■ **Problem requirements**
Repeat the material exactly as it appears.

■ **Given material**
========

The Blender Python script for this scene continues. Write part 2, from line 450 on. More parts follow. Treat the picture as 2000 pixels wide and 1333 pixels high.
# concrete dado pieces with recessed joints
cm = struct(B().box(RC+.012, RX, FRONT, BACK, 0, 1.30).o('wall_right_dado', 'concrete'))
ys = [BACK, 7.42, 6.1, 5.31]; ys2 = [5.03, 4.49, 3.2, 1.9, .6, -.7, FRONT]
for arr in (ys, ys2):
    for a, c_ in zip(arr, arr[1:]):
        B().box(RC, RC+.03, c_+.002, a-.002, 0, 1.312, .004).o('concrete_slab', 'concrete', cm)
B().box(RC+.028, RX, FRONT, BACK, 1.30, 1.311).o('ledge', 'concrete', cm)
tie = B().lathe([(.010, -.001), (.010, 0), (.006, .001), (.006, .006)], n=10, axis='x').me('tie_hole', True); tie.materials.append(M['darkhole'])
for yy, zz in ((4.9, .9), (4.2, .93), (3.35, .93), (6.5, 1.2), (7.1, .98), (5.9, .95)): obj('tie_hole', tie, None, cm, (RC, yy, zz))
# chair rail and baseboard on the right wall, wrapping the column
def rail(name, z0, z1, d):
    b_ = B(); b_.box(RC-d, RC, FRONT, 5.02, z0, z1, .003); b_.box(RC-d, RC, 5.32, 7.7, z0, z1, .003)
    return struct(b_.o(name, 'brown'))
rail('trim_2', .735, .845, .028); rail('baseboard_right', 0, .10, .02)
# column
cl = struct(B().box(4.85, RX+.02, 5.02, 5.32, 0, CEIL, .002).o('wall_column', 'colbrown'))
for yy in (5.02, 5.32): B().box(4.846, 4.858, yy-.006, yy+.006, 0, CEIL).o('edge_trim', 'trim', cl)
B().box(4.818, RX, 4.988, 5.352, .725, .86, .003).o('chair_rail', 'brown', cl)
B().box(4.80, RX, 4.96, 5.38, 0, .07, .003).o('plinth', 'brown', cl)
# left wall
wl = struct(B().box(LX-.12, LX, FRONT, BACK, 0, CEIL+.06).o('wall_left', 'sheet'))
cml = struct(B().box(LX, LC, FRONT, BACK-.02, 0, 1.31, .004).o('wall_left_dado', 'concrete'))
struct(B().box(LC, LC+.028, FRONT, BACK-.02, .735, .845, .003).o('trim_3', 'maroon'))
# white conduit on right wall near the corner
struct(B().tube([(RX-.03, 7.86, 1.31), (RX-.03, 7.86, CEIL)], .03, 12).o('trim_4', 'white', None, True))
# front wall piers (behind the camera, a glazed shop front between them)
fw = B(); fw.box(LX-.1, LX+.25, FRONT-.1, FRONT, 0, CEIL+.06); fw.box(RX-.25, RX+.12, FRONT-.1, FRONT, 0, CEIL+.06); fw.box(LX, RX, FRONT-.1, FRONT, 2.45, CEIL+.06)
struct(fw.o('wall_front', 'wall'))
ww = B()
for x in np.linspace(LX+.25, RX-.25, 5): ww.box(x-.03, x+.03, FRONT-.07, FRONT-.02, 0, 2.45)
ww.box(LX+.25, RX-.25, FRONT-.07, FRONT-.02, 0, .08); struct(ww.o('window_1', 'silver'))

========

■ **Reply**
The Blender Python script for this scene continues. Write part 2, from line 450 on. More parts follow. Treat the picture as 2000 pixels wide and 1333 pixels high.
# concrete dado pieces with recessed joints
cm = struct(B().box(RC+.012, RX, FRONT, BACK, 0, 1.30).o('wall_right_dado', 'concrete'))
ys = [BACK, 7.42, 6.1, 5.31]; ys2 = [5.03, 4.49, 3.2, 1.9, .6, -.7, FRONT]
for arr in (ys, ys2):
    for a, c_ in zip(arr, arr[1:]):
        B().box(RC, RC+.03, c_+.002, a-.002, 0, 1.312, .004).o('concrete_slab', 'concrete', cm)
B().box(RC+.028, RX, FRONT, BACK, 1.30, 1.311).o('ledge', 'concrete', cm)
tie = B().lathe([(.010, -.001), (.010, 0), (.006, .001), (.006, .006)], n=10, axis='x').me('tie_hole', True); tie.materials.append(M['darkhole'])
for yy, zz in ((4.9, .9), (4.2, .93), (3.35, .93), (6.5, 1.2), (7.1, .98), (5.9, .95)): obj('tie_hole', tie, None, cm, (RC, yy, zz))
# chair rail and baseboard on the right wall, wrapping the column
def rail(name, z0, z1, d):
    b_ = B(); b_.box(RC-d, RC, FRONT, 5.02, z0, z1, .003); b_.box(RC-d, RC, 5.32, 7.7, z0, z1, .003)
    return struct(b_.o(name, 'brown'))
rail('trim_2', .735, .845, .028); rail('baseboard_right', 0, .10, .02)
# column
cl = struct(B().box(4.85, RX+.02, 5.02, 5.32, 0, CEIL, .002).o('wall_column', 'colbrown'))
for yy in (5.02, 5.32): B().box(4.846, 4.858, yy-.006, yy+.006, 0, CEIL).o('edge_trim', 'trim', cl)
B().box(4.818, RX, 4.988, 5.352, .725, .86, .003).o('chair_rail', 'brown', cl)
B().box(4.80, RX, 4.96, 5.38, 0, .07, .003).o('plinth', 'brown', cl)
# left wall
wl = struct(B().box(LX-.12, LX, FRONT, BACK, 0, CEIL+.06).o('wall_left', 'sheet'))
cml = struct(B().box(LX, LC, FRONT, BACK-.02, 0, 1.31, .004).o('wall_left_dado', 'concrete'))
struct(B().box(LC, LC+.028, FRONT, BACK-.02, .735, .845, .003).o('trim_3', 'maroon'))
# white conduit on right wall near the corner
struct(B().tube([(RX-.03, 7.86, 1.31), (RX-.03, 7.86, CEIL)], .03, 12).o('trim_4', 'white', None, True))
# front wall piers (behind the camera, a glazed shop front between them)
fw = B(); fw.box(LX-.1, LX+.25, FRONT-.1, FRONT, 0, CEIL+.06); fw.box(RX-.25, RX+.12, FRONT-.1, FRONT, 0, CEIL+.06); fw.box(LX, RX, FRONT-.1, FRONT, 2.45, CEIL+.06)
struct(fw.o('wall_front', 'wall'))
ww = B()
for x in np.linspace(LX+.25, RX-.25, 5): ww.box(x-.03, x+.03, FRONT-.07, FRONT-.02, 0, 2.45)
ww.box(LX+.25, RX-.25, FRONT-.07, FRONT-.02, 0, .08); struct(ww.o('window_1', 'silver'))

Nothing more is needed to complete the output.